Regularly input new costs into sales pricing activities.
Review your sales activities and performance:
How is slow moving merchandise selling?
Are sales quotas being fulfilled?
Are profit margins being preserved?
Weekly and monthly sales reports should show contributions to profit by sales area, product line and customers.
Review all expenses related to the sales function and how they effect the profit margin.
Cost justify each and every selling location and territory.
Possibly use sales and manufacturers representatives for all or some of your sales regions instead of an in-house sales force.
Institute a policy of timely customer/client meetings.
Consistently evaluate procedures used in production to increase efficiency of running the machinery, employee productivity, plant layout, raw material holding area, work-in-process flow and production scheduling.
Production work should be coordinated with product delivery dates and planned inventory quantities.
Routine operational reviews should encompass why there are bottlenecks, overruns, quality control problems, downtimes, high scrap rate and machinery breakdowns.
You should evaluate your operation's energy consumption to identify potential cost cutting measures.

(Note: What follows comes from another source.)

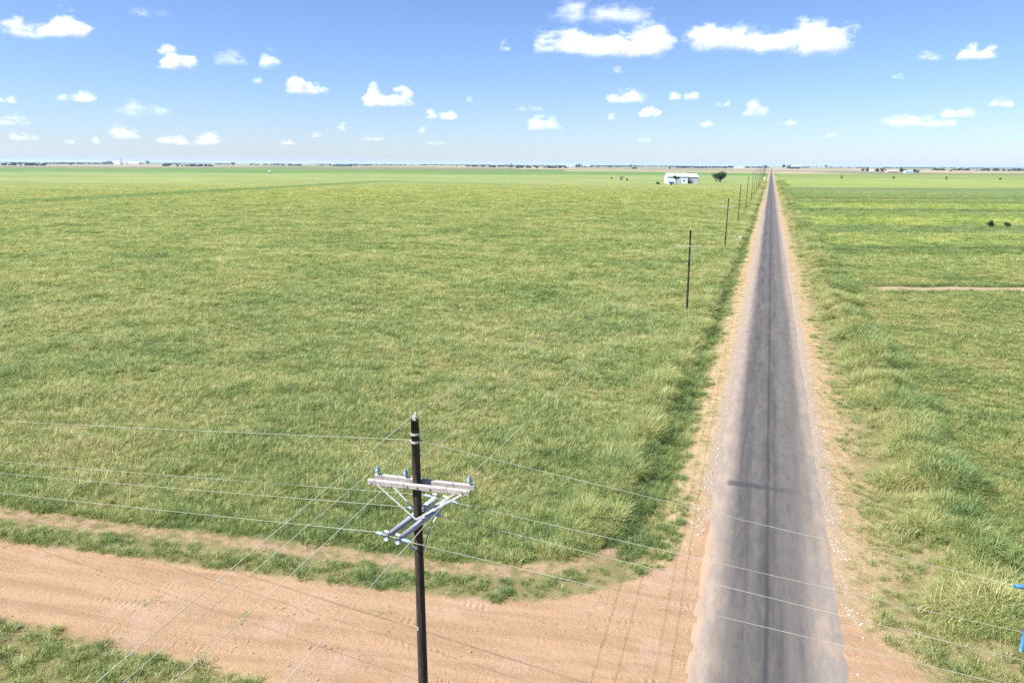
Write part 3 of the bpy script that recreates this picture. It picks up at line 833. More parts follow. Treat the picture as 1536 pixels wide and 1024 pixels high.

Challenge each cost center to justify its existence and to be accountable for its activities.
Establish incentive programs for your employees so they will be vigilant of excessive productions costs.
Create production schedules and work shifts so productivity is increased as much as possible and
operating costs, such as energy consumption, are minimized.
Utilize more than one work shift - during the day perform production activities while at night do the machinery maintenance, clean up and setup duties.
Consider extending production runs to shorten clean up and setup times.
Run the high energy consuming machinery when rates are lowest during the night or on weekends. By using flexible shift hours you will increase employee morale and productivity.
Look at the possibility of three twelve-hour or four ten-hour work days for potential cost savings or increased productivity.
Reduce labor costs by hiring unskilled or part-time employees for selected tasks. This will also give you more leverage when scheduling and therefore improve employee scheduling.
By using second shift and part-time help, you should be able to reduce overtime to a minimum.
Set up your wage and salary structures to take into account the effect of inflation.
By keeping merit salary increases separate from cost of living adjustments you will improve productivity and gain esprit de corps.
When dealing with unions attempt to associate the pay increases and benefits with increases in productivity.
Adjust net profits for inflation when dealing with management compensation.
Justify the need for multiple warehouse locations.
By examining and reviewing all activities and operations at your warehouses you will gain better control over inventory holding, storing and handling costs.
Improve inventory turnover by tying all of your inventory locations together into a synergistic whole. For example, instead of back-ordering an item, have it shipped from another warehouse.
Also examine seasonal and cyclical sales periods and then plan to adjust inventory levels accordingly.
Make regular quality control checks on inventory for sale.
Routinely review slow moving items and have a liquidation sale to recover cash.
Use accounting inventory procedures that will decrease your tax liability.
If you are planning to build multiple warehouse sites, consider those states which will save you property taxes.
House imported products in a bonded warehouse so duty is not paid until the items are used or sold.
Study your warehouse layout to see if there are ways to cut costs. Also look at transportation costs and customer delivery time.
To generate extra cash sell or lease warehouse space that is not being used.
Develop cost efficient freight handling methods and controls.
Create standard procedures to route incoming and outgoing freight.
You may want to consider hiring a firm to audit your traffic department.
Develop a procedure to invoice vendors for freight when shipments are refused.
Always keep track of freight claims for accounting control.
Use a freight broker to sell your "less than load" trailer capacity.
Make routine audits your customers' freight charges.